Campaigners for Britain's millions of vitamin and supplement users have reacted with dismay to a ruling that could sweep up to 5,000 products off the shelves.

The European Court of Justice has rejected British health food industry claims that the proposed Food Supplements Directive, coming into force on 1 August, breaches EU rules. Yesterday's decision means some 300 nutrients and nutrient sources in the UK will be banned unless they can obtain inclusion on a "positive" list - a move that supplement manufacturers say requires excessive levels of testing and red tape.

Among the vitamins and supplements facing a ban are boron, important for healthy teeth and bones; sulphur, important for healthy skin; and 1,000mg Vitamin C tablets. The surprise decision of the European Court goes against an opinion delivered by the same court's advocate-general in April, who said the directive was "as transparent as a black box".

British ministers came under pressure yesterday to negotiate an opt-out from the directive. Opposition parties attacked the Government for failing to defend British consumers' interests, saying the decision was a defeat for common sense and an "unwarranted intrusion by the EU into people's lives".

Simon Burns, a Tory health spokesman, said: "The ruling is a devastating blow for thousands of people who regularly use food supplements and vitamins. It is an absolute disgrace that the Government signed up to the directive in the first place. Now that the UK holds the EU presidency, it is imperative that the Prime Minister intervenes swiftly to secure a British opt-out."

Steve Webb, the Liberal Democrat health spokesman, said: "There is no reason why governments should not be able to allow their own consumers to use products which do not have Europe-wide approval."

The consumer organisation Which? defended the decision. Sue Davies, its chief policy adviser, said: "It'll ensure products are safe, that they contain forms of vitamins and minerals that offer some benefit, and that they are clearly labelled."

Caroline Flint, the Public Health minister, said the safety of food supplements had to be balanced against the need to support consumer choice and that "flexibility" should be built into the system. But she added: "We are concerned that some of the provisions in the directive could be unduly burdensome."

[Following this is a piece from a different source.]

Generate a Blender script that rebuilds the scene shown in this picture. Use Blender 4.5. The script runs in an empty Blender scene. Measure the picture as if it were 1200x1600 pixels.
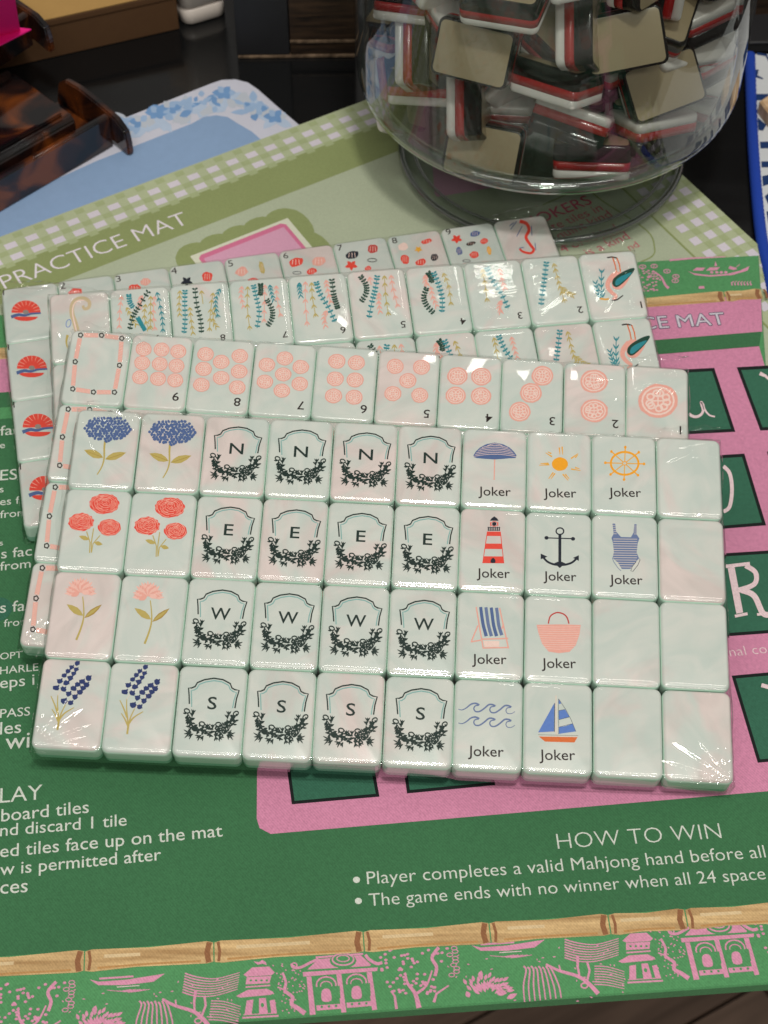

Jenny Seagrove, the actress, who has campaigned against the directive, said: "It is shocking news. This is aboutmoney. The opinion of the advocate general, who was scathing about the directive, and Tony Blair, who criticised it, and 300 doctors and scientists and one million people who signed a petition against it can't all be wrong. I wonder what happened with the 12 men in the European Court of Justice and what pressures they were under."